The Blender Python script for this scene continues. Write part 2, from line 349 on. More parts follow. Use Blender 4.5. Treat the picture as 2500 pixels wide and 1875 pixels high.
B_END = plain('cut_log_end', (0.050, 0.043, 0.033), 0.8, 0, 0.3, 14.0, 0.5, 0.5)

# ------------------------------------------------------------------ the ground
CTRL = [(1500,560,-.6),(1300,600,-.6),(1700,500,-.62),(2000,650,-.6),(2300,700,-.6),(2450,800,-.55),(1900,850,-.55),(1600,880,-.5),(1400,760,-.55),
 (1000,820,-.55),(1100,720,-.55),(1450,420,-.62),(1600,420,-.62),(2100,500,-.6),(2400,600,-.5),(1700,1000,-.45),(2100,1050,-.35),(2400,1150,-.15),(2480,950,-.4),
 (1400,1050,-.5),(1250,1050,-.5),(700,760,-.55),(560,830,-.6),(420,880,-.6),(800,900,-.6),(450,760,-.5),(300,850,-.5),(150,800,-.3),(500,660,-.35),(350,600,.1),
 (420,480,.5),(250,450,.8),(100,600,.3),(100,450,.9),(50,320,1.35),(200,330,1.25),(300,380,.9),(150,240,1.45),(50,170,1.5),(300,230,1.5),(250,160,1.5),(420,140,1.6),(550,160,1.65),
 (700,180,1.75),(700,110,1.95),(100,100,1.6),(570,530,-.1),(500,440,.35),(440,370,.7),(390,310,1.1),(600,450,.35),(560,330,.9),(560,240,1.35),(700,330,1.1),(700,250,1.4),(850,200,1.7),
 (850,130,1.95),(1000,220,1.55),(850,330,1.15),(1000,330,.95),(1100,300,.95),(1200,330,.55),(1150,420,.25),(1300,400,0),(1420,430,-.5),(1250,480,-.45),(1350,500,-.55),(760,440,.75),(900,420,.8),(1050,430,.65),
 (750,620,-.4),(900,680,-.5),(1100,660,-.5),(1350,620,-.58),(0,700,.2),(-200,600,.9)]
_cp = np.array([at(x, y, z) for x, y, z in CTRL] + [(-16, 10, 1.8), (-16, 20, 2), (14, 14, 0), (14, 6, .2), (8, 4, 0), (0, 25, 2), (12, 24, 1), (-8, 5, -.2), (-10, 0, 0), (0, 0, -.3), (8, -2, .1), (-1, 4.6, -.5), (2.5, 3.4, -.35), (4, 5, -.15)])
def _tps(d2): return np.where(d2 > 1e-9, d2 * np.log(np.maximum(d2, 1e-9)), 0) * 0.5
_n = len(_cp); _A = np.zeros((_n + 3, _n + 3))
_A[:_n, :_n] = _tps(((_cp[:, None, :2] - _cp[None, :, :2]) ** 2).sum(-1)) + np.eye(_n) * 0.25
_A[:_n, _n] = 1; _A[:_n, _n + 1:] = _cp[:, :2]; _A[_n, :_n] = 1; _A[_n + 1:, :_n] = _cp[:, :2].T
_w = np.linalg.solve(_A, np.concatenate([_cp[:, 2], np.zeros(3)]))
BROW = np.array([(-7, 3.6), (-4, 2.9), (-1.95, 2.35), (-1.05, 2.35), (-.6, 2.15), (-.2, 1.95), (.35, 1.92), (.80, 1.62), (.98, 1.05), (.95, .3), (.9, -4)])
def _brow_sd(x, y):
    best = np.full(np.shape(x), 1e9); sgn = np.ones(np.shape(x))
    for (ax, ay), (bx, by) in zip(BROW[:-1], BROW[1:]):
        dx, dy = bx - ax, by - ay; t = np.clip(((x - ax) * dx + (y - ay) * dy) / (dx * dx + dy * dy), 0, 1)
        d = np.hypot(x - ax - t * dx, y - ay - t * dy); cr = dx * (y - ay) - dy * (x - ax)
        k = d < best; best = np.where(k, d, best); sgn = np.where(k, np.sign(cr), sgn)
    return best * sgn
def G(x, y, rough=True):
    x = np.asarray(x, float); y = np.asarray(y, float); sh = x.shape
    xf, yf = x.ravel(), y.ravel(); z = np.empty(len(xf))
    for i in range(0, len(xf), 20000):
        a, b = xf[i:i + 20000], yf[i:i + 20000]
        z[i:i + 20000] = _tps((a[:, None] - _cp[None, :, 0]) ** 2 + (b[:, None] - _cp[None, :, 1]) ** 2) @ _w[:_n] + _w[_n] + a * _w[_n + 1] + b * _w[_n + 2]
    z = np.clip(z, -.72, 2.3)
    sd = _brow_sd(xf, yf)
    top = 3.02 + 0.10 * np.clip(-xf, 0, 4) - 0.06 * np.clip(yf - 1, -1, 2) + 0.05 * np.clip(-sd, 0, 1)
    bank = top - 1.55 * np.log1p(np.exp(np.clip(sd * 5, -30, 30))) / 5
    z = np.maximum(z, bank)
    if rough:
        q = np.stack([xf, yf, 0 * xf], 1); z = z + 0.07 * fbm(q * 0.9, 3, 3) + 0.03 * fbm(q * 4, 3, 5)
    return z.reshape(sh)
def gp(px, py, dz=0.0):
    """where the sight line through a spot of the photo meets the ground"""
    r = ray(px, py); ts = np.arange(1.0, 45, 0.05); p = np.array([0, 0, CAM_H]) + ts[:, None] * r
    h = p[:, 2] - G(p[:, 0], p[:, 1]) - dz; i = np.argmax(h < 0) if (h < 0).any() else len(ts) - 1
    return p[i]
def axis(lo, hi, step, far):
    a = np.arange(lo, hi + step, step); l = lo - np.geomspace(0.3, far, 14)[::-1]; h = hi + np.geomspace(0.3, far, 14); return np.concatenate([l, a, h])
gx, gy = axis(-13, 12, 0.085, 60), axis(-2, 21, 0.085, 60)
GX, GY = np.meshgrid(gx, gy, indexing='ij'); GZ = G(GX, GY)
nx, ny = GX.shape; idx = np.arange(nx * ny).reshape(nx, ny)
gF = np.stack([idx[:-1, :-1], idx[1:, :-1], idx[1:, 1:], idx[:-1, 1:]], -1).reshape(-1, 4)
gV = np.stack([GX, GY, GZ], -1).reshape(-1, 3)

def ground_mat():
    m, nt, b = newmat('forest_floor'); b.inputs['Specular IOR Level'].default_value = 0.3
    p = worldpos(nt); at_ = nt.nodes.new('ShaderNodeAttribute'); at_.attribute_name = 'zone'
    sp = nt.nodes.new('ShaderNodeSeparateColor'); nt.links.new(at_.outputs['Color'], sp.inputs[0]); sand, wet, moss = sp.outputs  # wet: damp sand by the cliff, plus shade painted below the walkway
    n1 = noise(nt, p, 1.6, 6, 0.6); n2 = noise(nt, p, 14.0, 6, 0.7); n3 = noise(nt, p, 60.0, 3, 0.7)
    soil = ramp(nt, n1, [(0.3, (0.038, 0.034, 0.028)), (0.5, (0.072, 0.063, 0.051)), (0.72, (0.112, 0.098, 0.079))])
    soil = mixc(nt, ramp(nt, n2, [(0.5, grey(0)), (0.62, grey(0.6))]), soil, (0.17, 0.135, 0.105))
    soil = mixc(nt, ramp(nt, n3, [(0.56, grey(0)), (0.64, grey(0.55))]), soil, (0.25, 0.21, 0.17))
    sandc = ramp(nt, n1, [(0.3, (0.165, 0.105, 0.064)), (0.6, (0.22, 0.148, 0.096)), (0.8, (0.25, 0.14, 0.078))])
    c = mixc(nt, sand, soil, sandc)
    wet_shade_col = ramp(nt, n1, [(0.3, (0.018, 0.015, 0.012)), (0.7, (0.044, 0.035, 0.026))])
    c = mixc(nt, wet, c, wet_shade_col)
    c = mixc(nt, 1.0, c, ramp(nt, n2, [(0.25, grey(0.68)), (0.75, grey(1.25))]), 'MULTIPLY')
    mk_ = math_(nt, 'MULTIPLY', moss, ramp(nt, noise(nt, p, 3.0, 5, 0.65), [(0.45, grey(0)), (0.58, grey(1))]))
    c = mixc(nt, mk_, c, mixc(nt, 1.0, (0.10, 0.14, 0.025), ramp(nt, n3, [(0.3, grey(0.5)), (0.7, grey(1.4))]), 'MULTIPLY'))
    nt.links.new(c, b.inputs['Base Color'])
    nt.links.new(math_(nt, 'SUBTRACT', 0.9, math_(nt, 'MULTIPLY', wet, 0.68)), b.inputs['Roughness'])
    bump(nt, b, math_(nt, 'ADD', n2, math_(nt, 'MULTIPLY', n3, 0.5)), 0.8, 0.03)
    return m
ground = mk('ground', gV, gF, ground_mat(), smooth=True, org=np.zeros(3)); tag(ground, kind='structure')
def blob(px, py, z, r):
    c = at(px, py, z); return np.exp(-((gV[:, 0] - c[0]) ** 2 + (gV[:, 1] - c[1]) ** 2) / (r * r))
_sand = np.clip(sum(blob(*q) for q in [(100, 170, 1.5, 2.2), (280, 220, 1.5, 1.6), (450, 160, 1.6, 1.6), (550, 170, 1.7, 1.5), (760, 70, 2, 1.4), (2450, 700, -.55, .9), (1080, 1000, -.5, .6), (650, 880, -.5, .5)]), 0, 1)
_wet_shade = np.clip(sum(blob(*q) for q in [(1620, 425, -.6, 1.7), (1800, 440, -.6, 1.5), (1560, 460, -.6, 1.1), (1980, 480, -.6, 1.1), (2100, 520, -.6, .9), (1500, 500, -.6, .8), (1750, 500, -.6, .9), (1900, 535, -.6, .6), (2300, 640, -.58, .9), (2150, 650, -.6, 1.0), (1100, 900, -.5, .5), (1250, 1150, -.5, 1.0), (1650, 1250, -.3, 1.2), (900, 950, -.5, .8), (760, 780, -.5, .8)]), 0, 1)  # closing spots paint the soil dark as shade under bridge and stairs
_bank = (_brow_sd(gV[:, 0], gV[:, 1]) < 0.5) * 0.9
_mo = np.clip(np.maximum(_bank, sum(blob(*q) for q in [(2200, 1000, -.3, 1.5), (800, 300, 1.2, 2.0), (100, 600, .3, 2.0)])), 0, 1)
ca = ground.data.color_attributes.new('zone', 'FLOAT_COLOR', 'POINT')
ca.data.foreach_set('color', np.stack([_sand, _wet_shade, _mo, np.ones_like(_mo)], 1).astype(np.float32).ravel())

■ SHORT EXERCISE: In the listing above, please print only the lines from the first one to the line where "14.0, 0.5, 0.5)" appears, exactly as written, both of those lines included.

■ THE ANSWER:
The Blender Python script for this scene continues. Write part 2, from line 349 on. More parts follow. Use Blender 4.5. Treat the picture as 2500 pixels wide and 1875 pixels high.
B_END = plain('cut_log_end', (0.050, 0.043, 0.033), 0.8, 0, 0.3, 14.0, 0.5, 0.5)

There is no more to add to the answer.